The four sets of mysteries are each specific incidents as historically real as your twenty-first birthday, as your favorite team’s last championship. It is part of the human experience to relive the high points in our histories, national or personal, until the reliving becomes itself a part of who we are. And in just such a way, in meditating the mysteries of the Rosary, the acts of Mary and the Magi, and of Pilate and Peter, and of all the disciples who witnessed the Transfiguration and the Triumph of the Cross, become a part of our experience as well.
There is one other special meaning the Rosary has for me, however.
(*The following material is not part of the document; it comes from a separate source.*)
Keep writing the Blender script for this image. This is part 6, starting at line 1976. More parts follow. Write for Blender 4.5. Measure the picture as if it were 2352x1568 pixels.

It is a universal prayer uniting Catholics, liberal and conservative, simple and sophisticated, with the power to break down fears and prejudices across lines of culture or nationality.
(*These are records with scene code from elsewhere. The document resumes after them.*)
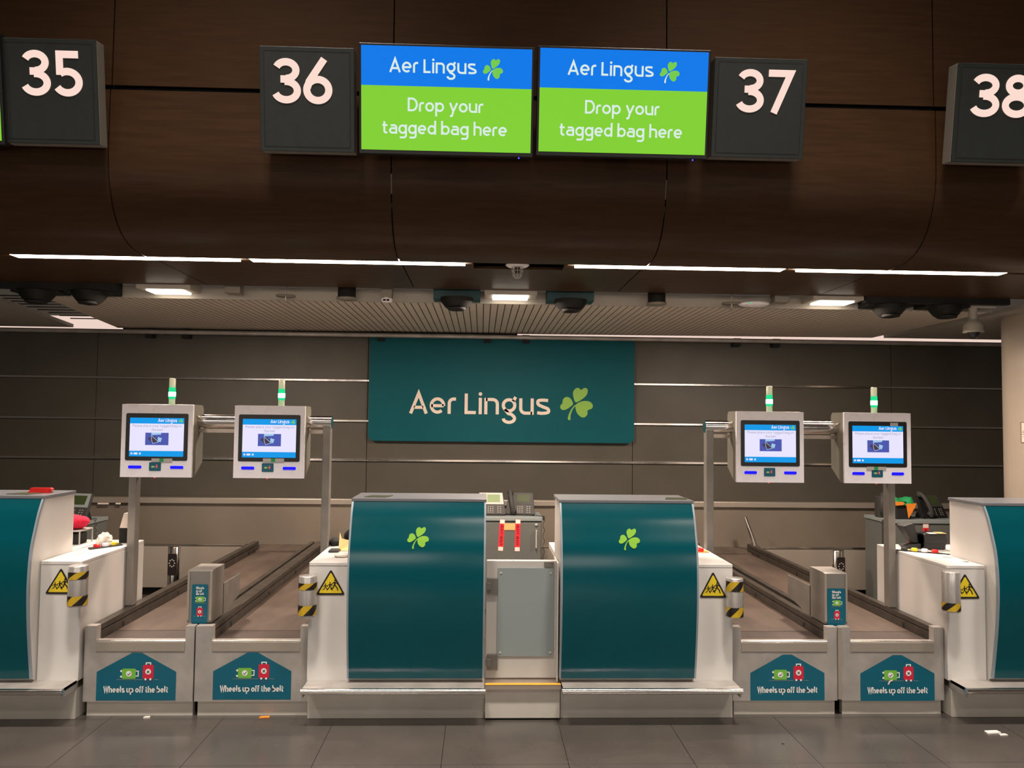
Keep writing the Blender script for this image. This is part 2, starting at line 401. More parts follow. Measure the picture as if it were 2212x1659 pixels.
# ================================================================ SETTING
flo = mat('dark_stone_floor', (.078, .068, .060, 1), .26, noise=.35, nscale=1.6, rvar=.12)
nt = flo.node_tree
grooves(flo, 0, .60, .004, (.015, .012, .011, 1)); grooves(flo, 1, .60, .004, (.03, .025, .022, 1))
nz2 = nt.nodes.new('ShaderNodeTexNoise'); nz2.inputs['Scale'].default_value = 220
b2 = nt.nodes.new('ShaderNodeBump'); b2.inputs['Strength'].default_value = .10; b2.inputs['Distance'].default_value = .001
nt.links.new(nz2.outputs[0], b2.inputs['Height']); nt.links.new(b2.outputs[0], nt.nodes['Principled BSDF'].inputs['Normal'])
struct(MB().box(-9, 9, -10, 4.2, -.06, 0, flo).build('floor', origin=(.43, 0, 0)))
# back wall of dark laminate panels with thin shadow joints
wb = MB().box(-9, 9, 3.62, 3.75, 0, 2.485, blackm).box(-3.55, .35, 3.62, 3.75, 2.485, 2.56, blackm)
zr = [.43, 1.226, 1.611, 2.01, 2.47]
xs = [-9.07, -6.425, -3.778, -1.131, 1.516, 4.163, 6.81, 9.45]
for i in range(len(xs)-1):
    for j in range(4):
        wb.box(xs[i]+.003, min(9, xs[i+1]-.003), 3.60, 3.63, zr[j]+.004, zr[j+1]-.004, wallm)
struct(wb.build('wall_back'))
for k, z in enumerate((1.226, 1.611, 2.01)):
    struct(MB().box(-9, 9, 3.575, 3.602, z-.011, z+.011, chrome).build('trim_%d' % (k+1), bevel=.003))
tr = MB().tube([(-9, 3.5, 2.455), (9, 3.5, 2.455)], .022, steel_d, 10)
for x in (-3.25, -2.9, -1.0, .05, .43, 2.55, 2.95):
    tr.box(x-.035, x+.035, 3.5, 3.6, 2.40, 2.48, blackm)
struct(tr.build('trim_4'))
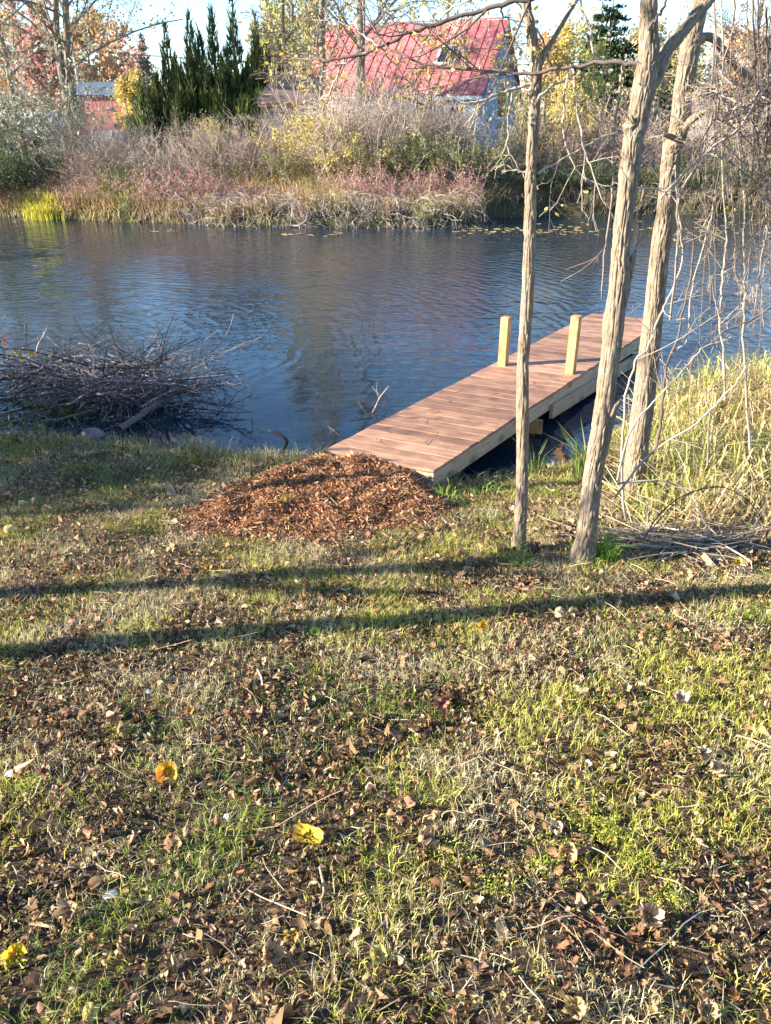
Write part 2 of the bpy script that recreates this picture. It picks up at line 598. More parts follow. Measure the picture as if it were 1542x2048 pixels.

As a member of the Vatican Observatory, working in the Pope’s summer home in Castel Gandolfo, it has been my privilege to meet His Holiness on a number of occasions. The general pattern of such audiences is that at the end, everyone present is greeted personally by the Pope, who hands a Rosary to that person as a memento of the visit.
One summer, soon after one of these audiences, I was visiting the Jesuit parish in Johannesburg, South Africa. While I was there, I asked the pastor if it would be possible to get outside of the city one night so I could get a look at the southern skies with the little telescope I’d brought along. He knew a parishioner who worked in town during the week but drove back to his farm in the countryside on the weekend, and arranged for me to ride out with him overnight.
The old farmer was clearly suspicious of me. To him I looked like a young bearded Jesuit scientist more interested (he suspected) in the Southern Cross than in the crucifix. As we drove onto the expressway heading out of town, he said to me, “Every Friday as I drive home, I like to pray the Rosary. Would you care to join me?” He said it like a challenge. His gruff demeanor reminded me of my old novitiate rector. This was clearly a test.
“I would be very happy to,” I replied. I reached into my jacket pocket. “The Pope gave me this Rosary just last week.”
He smiled. We prayed together. The Rosary passed the test.